Krasco, the women’s basketball coach, wrote that her student-athletes often pick their numbers “because of a WNBA or NBA player, or because that’s the number they wore in high school.” Katie Ritter added that “sentimental reasons” often apply — for example, “a sibling had that number.”
In her own athletic career (soccer, basketball, and softball), Krasco was given number 5 as a freshman and “stuck with it, because there was a connection to my family. I was one of five children and always had in mind that my four younger brothers were some of my best teammates and competitors.”
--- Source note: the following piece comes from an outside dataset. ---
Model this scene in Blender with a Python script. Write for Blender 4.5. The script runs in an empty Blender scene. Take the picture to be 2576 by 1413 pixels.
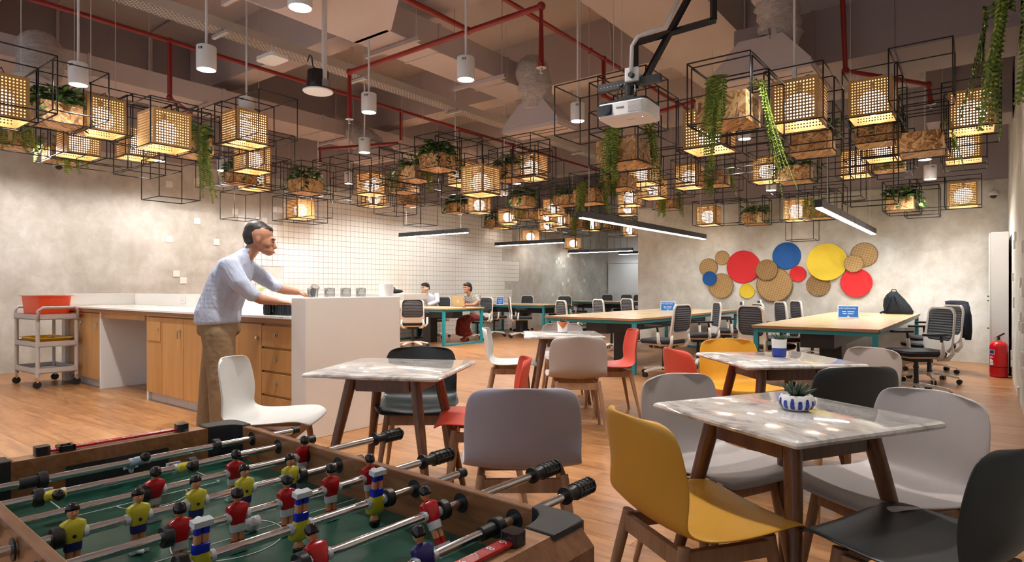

Livesay’s favorite was 10: “a nice even number, double digits, but not too massive in size. Maybe I watched enough soccer to know that #10 was the best player on the field, so I aspired to bring that status to my wearing of 10.”
She’s right, you know: 10 is the number of many of the greatest legends of the pitch — Pele, Maradona, Messi, and others. Soccer custom is somewhat akin to the Yankees of ’29: In soccer, the numbers correspond to positions on the field. 10 is the number of an “attacking midfielder.” 
And you, faithful reader, are you an athlete, or were you at one time? If so, what was your number and why did you choose it?
I bet there’s a story to it.
Quiz Answers: 1. Mariano Rivera of the Yankees was the last player to wear 42; Mo Vaughn was the last Red Sox player to wear that number. 2. Retired Yankee numbers 1-10: Billy Martin (1), Derek Jeter (2), Babe Ruth (3), Lou Gehrig (4), Joe DiMaggio (5), Joe Torre (6) Mickey Mantle (7), Bill Dickey and Yogi Berra (8), Roger Maris (9), and Phil Rizzuto (10). 3. Bill Lee’s inspiration in selecting 37 was Jimmy Piersall, whose mental health issues were depicted in the book and movie “Fear Strikes Out,” and Casey Stengel, the colorful manager of great Yankee teams.